## begin Given information
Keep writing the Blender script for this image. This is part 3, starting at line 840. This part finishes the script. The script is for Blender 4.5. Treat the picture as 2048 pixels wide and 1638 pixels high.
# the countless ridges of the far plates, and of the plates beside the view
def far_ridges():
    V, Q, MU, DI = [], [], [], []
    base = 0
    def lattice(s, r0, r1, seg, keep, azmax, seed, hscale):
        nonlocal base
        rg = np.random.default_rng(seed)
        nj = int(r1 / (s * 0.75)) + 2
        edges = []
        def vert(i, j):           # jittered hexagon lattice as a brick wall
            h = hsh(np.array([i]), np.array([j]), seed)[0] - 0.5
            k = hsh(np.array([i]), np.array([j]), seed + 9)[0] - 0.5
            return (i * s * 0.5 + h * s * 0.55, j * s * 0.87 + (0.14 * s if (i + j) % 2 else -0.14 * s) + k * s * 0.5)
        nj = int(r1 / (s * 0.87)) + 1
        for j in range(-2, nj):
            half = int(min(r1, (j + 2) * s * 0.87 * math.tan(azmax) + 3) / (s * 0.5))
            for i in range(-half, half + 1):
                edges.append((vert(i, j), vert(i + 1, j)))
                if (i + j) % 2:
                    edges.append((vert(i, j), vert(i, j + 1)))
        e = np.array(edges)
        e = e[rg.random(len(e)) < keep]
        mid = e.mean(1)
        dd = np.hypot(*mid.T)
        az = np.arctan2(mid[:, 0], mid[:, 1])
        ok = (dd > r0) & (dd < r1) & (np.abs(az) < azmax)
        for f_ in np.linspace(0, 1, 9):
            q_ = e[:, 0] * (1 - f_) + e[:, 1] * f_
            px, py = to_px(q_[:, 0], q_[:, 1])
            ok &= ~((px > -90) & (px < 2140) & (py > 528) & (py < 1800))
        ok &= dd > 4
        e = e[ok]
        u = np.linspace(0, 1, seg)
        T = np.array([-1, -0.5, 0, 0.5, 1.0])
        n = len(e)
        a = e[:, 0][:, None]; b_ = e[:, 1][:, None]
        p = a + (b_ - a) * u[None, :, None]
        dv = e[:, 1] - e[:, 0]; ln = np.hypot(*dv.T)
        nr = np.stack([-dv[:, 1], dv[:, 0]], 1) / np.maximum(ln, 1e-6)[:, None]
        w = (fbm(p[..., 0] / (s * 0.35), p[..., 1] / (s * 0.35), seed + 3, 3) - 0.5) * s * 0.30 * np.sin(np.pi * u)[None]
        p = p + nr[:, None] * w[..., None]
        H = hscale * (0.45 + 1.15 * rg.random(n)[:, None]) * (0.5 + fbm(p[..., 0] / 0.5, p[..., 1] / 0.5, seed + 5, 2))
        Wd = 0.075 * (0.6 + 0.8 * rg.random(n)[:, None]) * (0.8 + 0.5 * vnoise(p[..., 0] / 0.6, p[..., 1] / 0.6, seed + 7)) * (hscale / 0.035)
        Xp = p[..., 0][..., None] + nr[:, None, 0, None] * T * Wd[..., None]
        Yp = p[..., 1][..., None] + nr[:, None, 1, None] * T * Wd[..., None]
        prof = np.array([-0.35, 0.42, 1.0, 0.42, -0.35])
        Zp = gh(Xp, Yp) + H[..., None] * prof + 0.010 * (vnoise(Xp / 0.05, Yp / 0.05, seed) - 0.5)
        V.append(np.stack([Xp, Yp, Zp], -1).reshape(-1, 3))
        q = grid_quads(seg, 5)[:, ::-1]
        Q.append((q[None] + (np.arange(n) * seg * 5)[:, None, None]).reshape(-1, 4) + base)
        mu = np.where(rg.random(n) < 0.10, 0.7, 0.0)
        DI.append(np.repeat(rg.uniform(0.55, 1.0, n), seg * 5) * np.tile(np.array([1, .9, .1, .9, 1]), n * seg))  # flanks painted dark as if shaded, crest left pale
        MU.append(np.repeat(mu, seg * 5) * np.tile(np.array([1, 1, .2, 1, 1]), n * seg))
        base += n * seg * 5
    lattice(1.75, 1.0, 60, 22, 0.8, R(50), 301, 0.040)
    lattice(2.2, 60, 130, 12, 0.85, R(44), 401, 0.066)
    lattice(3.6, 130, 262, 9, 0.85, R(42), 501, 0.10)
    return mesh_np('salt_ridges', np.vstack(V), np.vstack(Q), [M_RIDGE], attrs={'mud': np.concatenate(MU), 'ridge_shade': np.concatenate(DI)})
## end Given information
### Given problem
Type out the full listing again, exactly as given.

### Written answer
Keep writing the Blender script for this image. This is part 3, starting at line 840. This part finishes the script. The script is for Blender 4.5. Treat the picture as 2048 pixels wide and 1638 pixels high.
# the countless ridges of the far plates, and of the plates beside the view
def far_ridges():
    V, Q, MU, DI = [], [], [], []
    base = 0
    def lattice(s, r0, r1, seg, keep, azmax, seed, hscale):
        nonlocal base
        rg = np.random.default_rng(seed)
        nj = int(r1 / (s * 0.75)) + 2
        edges = []
        def vert(i, j):           # jittered hexagon lattice as a brick wall
            h = hsh(np.array([i]), np.array([j]), seed)[0] - 0.5
            k = hsh(np.array([i]), np.array([j]), seed + 9)[0] - 0.5
            return (i * s * 0.5 + h * s * 0.55, j * s * 0.87 + (0.14 * s if (i + j) % 2 else -0.14 * s) + k * s * 0.5)
        nj = int(r1 / (s * 0.87)) + 1
        for j in range(-2, nj):
            half = int(min(r1, (j + 2) * s * 0.87 * math.tan(azmax) + 3) / (s * 0.5))
            for i in range(-half, half + 1):
                edges.append((vert(i, j), vert(i + 1, j)))
                if (i + j) % 2:
                    edges.append((vert(i, j), vert(i, j + 1)))
        e = np.array(edges)
        e = e[rg.random(len(e)) < keep]
        mid = e.mean(1)
        dd = np.hypot(*mid.T)
        az = np.arctan2(mid[:, 0], mid[:, 1])
        ok = (dd > r0) & (dd < r1) & (np.abs(az) < azmax)
        for f_ in np.linspace(0, 1, 9):
            q_ = e[:, 0] * (1 - f_) + e[:, 1] * f_
            px, py = to_px(q_[:, 0], q_[:, 1])
            ok &= ~((px > -90) & (px < 2140) & (py > 528) & (py < 1800))
        ok &= dd > 4
        e = e[ok]
        u = np.linspace(0, 1, seg)
        T = np.array([-1, -0.5, 0, 0.5, 1.0])
        n = len(e)
        a = e[:, 0][:, None]; b_ = e[:, 1][:, None]
        p = a + (b_ - a) * u[None, :, None]
        dv = e[:, 1] - e[:, 0]; ln = np.hypot(*dv.T)
        nr = np.stack([-dv[:, 1], dv[:, 0]], 1) / np.maximum(ln, 1e-6)[:, None]
        w = (fbm(p[..., 0] / (s * 0.35), p[..., 1] / (s * 0.35), seed + 3, 3) - 0.5) * s * 0.30 * np.sin(np.pi * u)[None]
        p = p + nr[:, None] * w[..., None]
        H = hscale * (0.45 + 1.15 * rg.random(n)[:, None]) * (0.5 + fbm(p[..., 0] / 0.5, p[..., 1] / 0.5, seed + 5, 2))
        Wd = 0.075 * (0.6 + 0.8 * rg.random(n)[:, None]) * (0.8 + 0.5 * vnoise(p[..., 0] / 0.6, p[..., 1] / 0.6, seed + 7)) * (hscale / 0.035)
        Xp = p[..., 0][..., None] + nr[:, None, 0, None] * T * Wd[..., None]
        Yp = p[..., 1][..., None] + nr[:, None, 1, None] * T * Wd[..., None]
        prof = np.array([-0.35, 0.42, 1.0, 0.42, -0.35])
        Zp = gh(Xp, Yp) + H[..., None] * prof + 0.010 * (vnoise(Xp / 0.05, Yp / 0.05, seed) - 0.5)
        V.append(np.stack([Xp, Yp, Zp], -1).reshape(-1, 3))
        q = grid_quads(seg, 5)[:, ::-1]
        Q.append((q[None] + (np.arange(n) * seg * 5)[:, None, None]).reshape(-1, 4) + base)
        mu = np.where(rg.random(n) < 0.10, 0.7, 0.0)
        DI.append(np.repeat(rg.uniform(0.55, 1.0, n), seg * 5) * np.tile(np.array([1, .9, .1, .9, 1]), n * seg))  # flanks painted dark as if shaded, crest left pale
        MU.append(np.repeat(mu, seg * 5) * np.tile(np.array([1, 1, .2, 1, 1]), n * seg))
        base += n * seg * 5
    lattice(1.75, 1.0, 60, 22, 0.8, R(50), 301, 0.040)
    lattice(2.2, 60, 130, 12, 0.85, R(44), 401, 0.066)
    lattice(3.6, 130, 262, 9, 0.85, R(42), 501, 0.10)
    return mesh_np('salt_ridges', np.vstack(V), np.vstack(Q), [M_RIDGE], attrs={'mud': np.concatenate(MU), 'ridge_shade': np.concatenate(DI)})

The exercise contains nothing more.